What is needed:
It is required that the lines from the top of the listing through the line with "tro, _, _ = F.mesh('trousers', M['green_trousers'], w1)" be reproduced exactly, excluding pictures.

BEGIN Supplied material

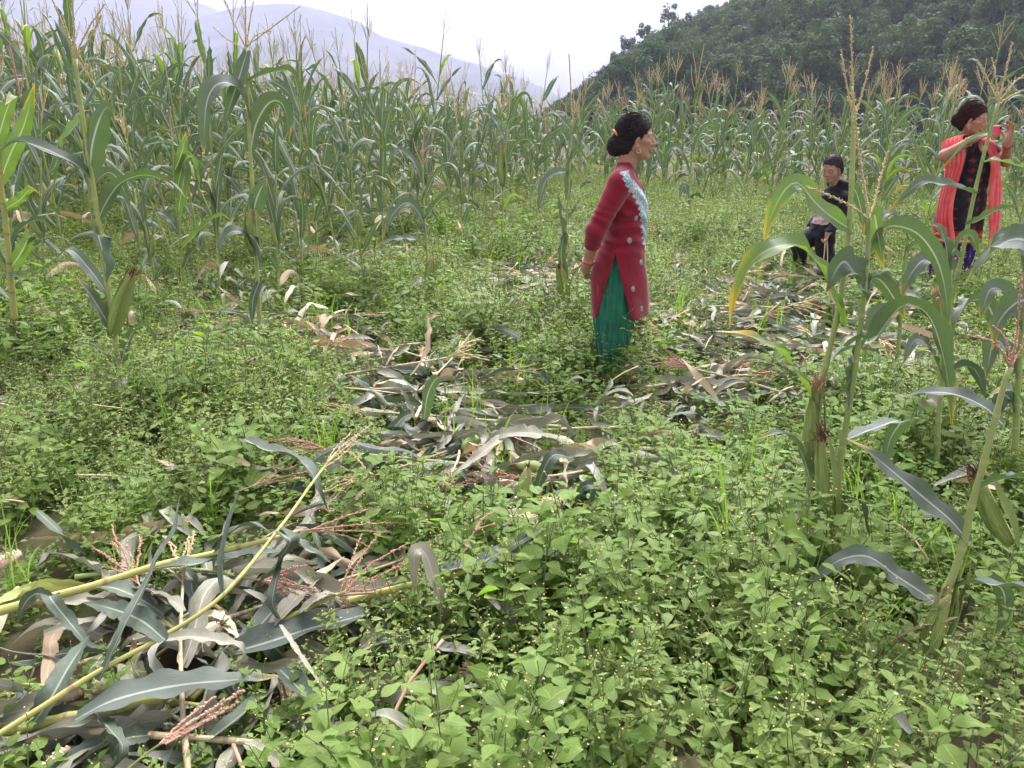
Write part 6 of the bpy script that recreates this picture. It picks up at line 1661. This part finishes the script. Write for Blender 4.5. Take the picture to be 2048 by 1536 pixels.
def world_bvh(V, Fc, loc, yaw):
    Rm = np.array(Matrix.Rotation(yaw, 3, 'Z') @ Matrix.Rotation(TILT1, 3, 'Y')); Wv = V @ Rm.T + loc
    return BVHTree.FromPolygons([Vector(v) for v in Wv], [tuple(f) for f in Fc]), Rm
bv, Rw = world_bvh(TV, TF, b1, YAW1)
for (px, py) in ((1272, 437), (1259, 481), (1282, 525), (1266, 578), (1283, 618), (1246, 596)):
    d = ray(px, py); h_, n_, i_, ds = bv.ray_cast(Vector((0, 0, CAMH)), Vector(d).normalized())
    if h_ is None: continue
    c = (np.array(h_) - b1) @ Rw; n_ = np.array(n_) @ Rw; u = nrm(np.cross(n_, [0, 0, 1.0])); v = np.cross(n_, u)
    mb = MB(); V = [c + n_ * .0055]
    for k, (rr, hh) in enumerate(((.005, .004), (.007, .0015), (.0115, .0035), (.0135, .001), (.0135, -.004))):
        for j in range(16):
            a = j * math.pi / 8; q = rr * (1 + (.14 * math.cos(a * 8) if k in (2, 3) else 0)); V.append(c + n_ * hh + (u * math.cos(a) + v * 1.25 * math.sin(a)) * q)
    Fc = [(0, 1 + j, 1 + (j + 1) % 16) for j in range(16)] + [(1 + k * 16 + j, 1 + (k + 1) * 16 + j, 1 + (k + 1) * 16 + (j + 1) % 16, 1 + k * 16 + (j + 1) % 16) for k in range(4) for j in range(16)]
    mb.add(V, Fc); mb.obj('sequin_motif', M['silver_motif'], tun)
# trousers
F = Sdf((-.22, -.26, .03), (.24, .26, .86), .0045)
def pl(sg):
    return lambda th, Z, x, y: (.0060 * np.sin(th * 10 + 5.0 * Z + 1.6 * np.sin(Z * 6 + th) + sg) + .0038 * np.sin(th * 19 - Z * 8 + 2 * np.sin(Z * 9))) * np.clip((Z - .05) / .25, 0.25, 1)
for sg in (1, -1):
    F.loft([(.045, -.002, .060 * sg, .062, .056), (.10, .0, .064 * sg, .074, .060), (.22, .004, .078 * sg, .094, .082), (.40, .008, .082 * sg, .112, .084), (.56, .010, .076 * sg, .112, .076), (.68, .018, .065 * sg, .110, .074), (.80, .04, .05 * sg, .085, .07)], k=.012, pleat=pl(sg))
tro, _, _ = F.mesh('trousers', M['green_trousers'], w1)

# ---- the woman holding up a phone
Y2 = 6.75
b2 = gnd(1890, 586); Y2 = b2[1]; b2[2] = float(terr(b2[0], b2[1]))
w2 = thing('person', b2); YB = R(-52)
tag(w2, 'woman in a black tunic with a coral red scarf photographing with her phone', 'person')
J = lambda px, py, dy=0.0: at(px, py, Y2 + dy) - b2
rot2 = lambda x, y, z: np.array([x * math.cos(YB) - y * math.sin(YB), x * math.sin(YB) + y * math.cos(YB), z])
HC2 = J(1946, 237, -.06); HR2 = rotm(R(-44), R(10), R(0)); HS2 = 1.04
neck2 = rot2(.0, 0, 1.235)
F = Sdf((-.40, -.48, -.01), (.52, .36, 1.62), .0058)
F.loft([(.80, .0, 0, .13, .165), (.95, 0, 0, .115, .145), (1.10, .005, 0, .12, .155), (1.20, 0, 0, .085, .165), (1.26, 0, 0, .05, .10), (1.275, 0, 0, .04, .06)], YB, .03)
for sg in (1, -1):
    F.chain([rot2(.0, .085 * sg, .84), rot2(.01, .09 * sg, .46), rot2(-.01, .085 * sg, .08)], [.095, .06, .036], .03)
    F.chain([rot2(-.03, .085 * sg, .035), rot2(.11, .10 * sg, .022), rot2(.15, .105 * sg, .016)], [.034, .03, .02], .015)
P2 = head_sdf(F, HC2, HR2, HS2, neck2, .052)
S2R, S2L = rot2(.0, -.155, 1.225), rot2(.0, .155, 1.225)
E2R, E2L = J(1889, 311, -.20), J(2012, 322, -.06)
W2R, W2L = J(1949, 277, -.36), J(2016, 283, -.29)
F.chain([S2R, E2R, W2R], [.054, .044, .028], .02); F.chain([S2L, E2L, W2L], [.054, .044, .028], .02)
PH = J(1992, 262, -.36)                                        # phone
face_n = rot2(1, 0, 0) * .9 + np.array([.1, -.3, 0]); face_n[2] = .06; face_n = nrm(face_n)
ph_u = nrm(np.cross([0, 0, 1.0], face_n)); ph_v = np.cross(face_n, ph_u)
if ph_u[0] < 0: ph_u = -ph_u
hand_sdf(F, W2R, nrm(PH - ph_u * .055 + face_n * .012 - W2R), ph_u * .6 + np.array([0, 0, -.6]) + face_n * .2, -face_n, (.42, .46, .55, .7), .95, .05, .6)
hand_sdf(F, W2L, nrm(np.array([-.02, -.12, 1.0])), -ph_u * .8 - face_n * .35, -face_n - ph_u * .5, (.55, .3, .22, .15), .95, .12, .9)
body2, V_, F_ = F.mesh('body', M['skin_woman_two'], w2, {'lips': face_attr(HC2, HR2, HS2, LIPS), 'brow': face_attr(HC2, HR2, HS2, BROWS + LASH), 'bindi': face_attr(HC2, HR2, HS2, [(.086, 0, .030, .03, .0045, .0055), (.083, 0, .060, .03, .004, .012)])})
eyes(P2, HS2, body2)
ring('bangle', W2R * .8 + E2R * .2, W2R - E2R, .037, .0045, 'red_bangle', body2); ring('bangle', W2L * .86 + E2L * .14, W2L - E2L, .037, .0045, 'red_bangle', body2)
for sg in (1, -1): ring('earring', P2(.016, .081 * sg, -.066), HR2 @ np.array([.2, 1, 0]), .008, .0022, 'gold', body2, 12)
tt = np.linspace(-2.2, 2.2, 15); nk = [rot2(.058 * math.cos(a) + .022, .062 * math.sin(a), 1.235 - .055 * math.cos(a)) for a in tt]
mb = MB(); tube(mb, np.array(nk), .0035, 5); mb.obj('necklace', M['red_bangle'], body2)
F, P = hair(HC2, HR2, HS2, [(-.14, -.06), (-.085, -.035), (-.062, -.016), (-.030, .016), (-.005, .042), (.03, .064), (.065, .078), (.10, .115), (.2, .2)],
            [bun((-.104, -.008, -.030), (.040, .050, .052), (-.08, 0, .0), .034), lambda F, P: F.ell(P(-.02, 0, .075), (.06, .06, .048), None, .03)], (.102, .084, .092))
hair2, HV, HF = F.mesh('hair', M['hair_brown'], body2)
strands(HV, HF, HC2, HR2, HS2, P(-.10, 0, -.01), 700, 6, hair2, 'hair_brown', .08, .0016)
# black tunic
F = Sdf((-.40, -.42, .42), (.46, .40, 1.36), .0055)
fo2 = lambda th, Z, x, y: .005 * np.sin(th * 6 + Z * 6) * np.clip((.95 - Z) / .4, 0, 1) + .003 * np.sin(Z * 50 + th * 5) * np.exp(-((Z - .92) / .12) ** 2)
F.loft([(.445, .0, 0, .185, .245), (.60, .0, 0, .182, .238), (.78, .0, 0, .176, .222), (.93, 0, 0, .160, .195), (1.08, .012, 0, .162, .188), (1.16, .008, 0, .130, .185), (1.225, 0, 0, .090, .178), (1.265, 0, 0, .062, .10)], YB, .02, fo2)
F.chain([rot2(0, -.12, 1.235), S2R, S2R * .45 + E2R * .55], [.07, .075, .066], .02); F.chain([rot2(0, .12, 1.235), S2L, S2L * .5 + E2L * .5], [.07, .075, .066], .02)
F.cap(neck2 - [0, 0, .02], HC2, .058, .062, .006, 'sub'); F.ell(rot2(.10, 0, 1.215), (.075, .075, .095), None, .008, 'sub')
tun2, T2V, T2F = F.mesh('tunic', M['black_tunic'], w2, {'across': lambda V: (V @ np.array([-math.sin(YB), math.cos(YB), 0])) + .5})
F = Sdf((-.36, -.36, .03), (.36, .36, .62), .0058)
for sg in (1, -1):
    F.loft([(.05, .0, .085 * sg, .075, .078), (.12, .0, .095 * sg, .105, .100), (.30, .0, .10 * sg, .125, .105), (.60, 0, .09 * sg, .13, .11)], YB, .012, lambda th, Z, x, y: .008 * np.sin(th * 9 + Z * 8) + .004 * np.sin(th * 17 - Z * 14))
F.mesh('trousers', M['printed_trousers'], w2)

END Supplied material

Final answer:
Write part 6 of the bpy script that recreates this picture. It picks up at line 1661. This part finishes the script. Write for Blender 4.5. Take the picture to be 2048 by 1536 pixels.
def world_bvh(V, Fc, loc, yaw):
    Rm = np.array(Matrix.Rotation(yaw, 3, 'Z') @ Matrix.Rotation(TILT1, 3, 'Y')); Wv = V @ Rm.T + loc
    return BVHTree.FromPolygons([Vector(v) for v in Wv], [tuple(f) for f in Fc]), Rm
bv, Rw = world_bvh(TV, TF, b1, YAW1)
for (px, py) in ((1272, 437), (1259, 481), (1282, 525), (1266, 578), (1283, 618), (1246, 596)):
    d = ray(px, py); h_, n_, i_, ds = bv.ray_cast(Vector((0, 0, CAMH)), Vector(d).normalized())
    if h_ is None: continue
    c = (np.array(h_) - b1) @ Rw; n_ = np.array(n_) @ Rw; u = nrm(np.cross(n_, [0, 0, 1.0])); v = np.cross(n_, u)
    mb = MB(); V = [c + n_ * .0055]
    for k, (rr, hh) in enumerate(((.005, .004), (.007, .0015), (.0115, .0035), (.0135, .001), (.0135, -.004))):
        for j in range(16):
            a = j * math.pi / 8; q = rr * (1 + (.14 * math.cos(a * 8) if k in (2, 3) else 0)); V.append(c + n_ * hh + (u * math.cos(a) + v * 1.25 * math.sin(a)) * q)
    Fc = [(0, 1 + j, 1 + (j + 1) % 16) for j in range(16)] + [(1 + k * 16 + j, 1 + (k + 1) * 16 + j, 1 + (k + 1) * 16 + (j + 1) % 16, 1 + k * 16 + (j + 1) % 16) for k in range(4) for j in range(16)]
    mb.add(V, Fc); mb.obj('sequin_motif', M['silver_motif'], tun)
# trousers
F = Sdf((-.22, -.26, .03), (.24, .26, .86), .0045)
def pl(sg):
    return lambda th, Z, x, y: (.0060 * np.sin(th * 10 + 5.0 * Z + 1.6 * np.sin(Z * 6 + th) + sg) + .0038 * np.sin(th * 19 - Z * 8 + 2 * np.sin(Z * 9))) * np.clip((Z - .05) / .25, 0.25, 1)
for sg in (1, -1):
    F.loft([(.045, -.002, .060 * sg, .062, .056), (.10, .0, .064 * sg, .074, .060), (.22, .004, .078 * sg, .094, .082), (.40, .008, .082 * sg, .112, .084), (.56, .010, .076 * sg, .112, .076), (.68, .018, .065 * sg, .110, .074), (.80, .04, .05 * sg, .085, .07)], k=.012, pleat=pl(sg))
tro, _, _ = F.mesh('trousers', M['green_trousers'], w1)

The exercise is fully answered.